A Judgement in Stone

Theatre Royal Bath

Until Saturday

THE crime thriller is deeply embedded in our English heritage. However for it to succeed on stage it really has to offer more than a collection of caricatures, however professionally presented.

Sophie Ward plays horribly humble housekeeper Miss Parchman, who comes to work for the wealthy Coverdale family and completely fails to fit in with their ways, lifestyle and mindset.

Set in the 1970s, the cast is full of era-stereotypical characters: the wealthy businessman, his adoring wife who combines running an art gallery with charity work, their spoilt children, the local n'eer-do-well ex-con and the salt-of-the-earth villager who cleans their big house. All are played with an extravagance which makes them almost comic figures.

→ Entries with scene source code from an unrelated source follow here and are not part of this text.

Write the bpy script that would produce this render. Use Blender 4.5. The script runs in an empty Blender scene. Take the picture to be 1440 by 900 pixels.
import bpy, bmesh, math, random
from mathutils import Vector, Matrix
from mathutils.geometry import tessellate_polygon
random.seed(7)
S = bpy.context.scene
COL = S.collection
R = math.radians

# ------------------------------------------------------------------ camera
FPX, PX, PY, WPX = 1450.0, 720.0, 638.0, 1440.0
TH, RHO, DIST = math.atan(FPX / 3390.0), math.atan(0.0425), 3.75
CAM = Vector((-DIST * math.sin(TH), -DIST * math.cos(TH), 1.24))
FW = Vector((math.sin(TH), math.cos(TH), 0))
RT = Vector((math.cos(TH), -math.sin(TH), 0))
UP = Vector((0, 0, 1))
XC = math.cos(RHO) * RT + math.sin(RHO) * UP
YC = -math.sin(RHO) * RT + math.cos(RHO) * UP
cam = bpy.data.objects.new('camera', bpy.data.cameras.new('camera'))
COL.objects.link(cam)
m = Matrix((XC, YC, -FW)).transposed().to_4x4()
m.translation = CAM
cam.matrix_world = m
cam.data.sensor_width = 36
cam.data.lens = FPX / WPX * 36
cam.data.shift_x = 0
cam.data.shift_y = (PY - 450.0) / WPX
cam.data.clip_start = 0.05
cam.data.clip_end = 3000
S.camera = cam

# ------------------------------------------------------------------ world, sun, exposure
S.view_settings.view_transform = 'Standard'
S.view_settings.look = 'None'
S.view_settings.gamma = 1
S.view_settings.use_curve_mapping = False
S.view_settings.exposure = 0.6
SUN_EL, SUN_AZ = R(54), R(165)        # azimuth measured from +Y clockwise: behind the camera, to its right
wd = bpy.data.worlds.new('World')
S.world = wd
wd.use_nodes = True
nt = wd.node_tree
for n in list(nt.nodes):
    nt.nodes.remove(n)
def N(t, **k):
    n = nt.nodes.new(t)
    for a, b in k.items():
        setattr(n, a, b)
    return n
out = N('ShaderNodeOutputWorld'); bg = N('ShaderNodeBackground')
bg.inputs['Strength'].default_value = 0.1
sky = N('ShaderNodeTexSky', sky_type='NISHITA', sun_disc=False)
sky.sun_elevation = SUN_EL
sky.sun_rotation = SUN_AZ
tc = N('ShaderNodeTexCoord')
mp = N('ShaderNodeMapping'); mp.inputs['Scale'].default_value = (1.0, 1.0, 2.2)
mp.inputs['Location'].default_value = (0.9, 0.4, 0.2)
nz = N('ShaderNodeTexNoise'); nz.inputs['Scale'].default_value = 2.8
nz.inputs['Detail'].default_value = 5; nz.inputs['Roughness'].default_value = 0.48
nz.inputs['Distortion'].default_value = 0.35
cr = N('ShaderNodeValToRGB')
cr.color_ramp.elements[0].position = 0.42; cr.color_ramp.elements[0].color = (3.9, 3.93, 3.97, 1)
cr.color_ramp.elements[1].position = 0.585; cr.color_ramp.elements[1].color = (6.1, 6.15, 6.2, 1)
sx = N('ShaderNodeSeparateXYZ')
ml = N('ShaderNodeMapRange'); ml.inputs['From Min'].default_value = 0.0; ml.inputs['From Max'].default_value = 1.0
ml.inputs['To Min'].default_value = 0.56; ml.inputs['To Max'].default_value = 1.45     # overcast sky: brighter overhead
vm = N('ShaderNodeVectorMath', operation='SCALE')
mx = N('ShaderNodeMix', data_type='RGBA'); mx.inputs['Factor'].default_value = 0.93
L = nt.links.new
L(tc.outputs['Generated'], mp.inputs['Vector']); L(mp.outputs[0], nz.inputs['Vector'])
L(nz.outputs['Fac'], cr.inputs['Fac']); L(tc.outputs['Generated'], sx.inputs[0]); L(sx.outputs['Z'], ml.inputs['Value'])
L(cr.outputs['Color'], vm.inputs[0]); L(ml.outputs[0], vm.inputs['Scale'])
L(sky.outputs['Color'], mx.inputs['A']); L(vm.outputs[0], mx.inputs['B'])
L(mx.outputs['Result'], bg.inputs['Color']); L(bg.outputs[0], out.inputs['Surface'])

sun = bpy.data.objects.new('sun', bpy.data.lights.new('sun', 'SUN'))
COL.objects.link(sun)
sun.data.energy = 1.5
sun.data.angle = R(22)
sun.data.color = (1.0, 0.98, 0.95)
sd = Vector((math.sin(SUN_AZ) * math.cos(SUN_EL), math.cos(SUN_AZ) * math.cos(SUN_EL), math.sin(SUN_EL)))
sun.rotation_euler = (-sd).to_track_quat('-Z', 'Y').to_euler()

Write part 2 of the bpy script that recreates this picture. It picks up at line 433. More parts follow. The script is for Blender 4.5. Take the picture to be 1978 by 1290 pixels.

Into this established, rather cosy, world comes a lonely, clearly insecure, person, who fails to fit in with her employers' bluff overtures of friendliness, and, it turns out, is hiding a secret which she feels is so shameful she will go to any lengths to conceal it. Unfortunately, we never get any insight into why her feelings run so deep.

The only person who makes real human contact with her is the village's other social outcast - dangerously, someone who suffers from a raging religious mania which has already led her to take the law into her own hands.

Deborah Grant clearly relishes her portrayal of Joan as a 'tart with a heart', whose increasingly manic outbursts start by being funny-verging-on-the-embarrassing and end by being horrifyingly OTT.

Chris Ellison reprises his perenially popular police inspector, Shirley Anne Field sulks gleefully as the cleaner and Robert Duncan does arrogance with his usual aplomb.

The country house set is well done, although it makes an unlikely police interview suite, surely 70's coppers preferred to drag people off down the station?

A Judgement in Stone, adapted from the Ruth Rendell novel of the same name, is the latest offering from the Classic Thriller Company, which is now branching out from Agatha Christie mysteries.

Sadly, the psychological depths the novel famously explores don't translate to the stage.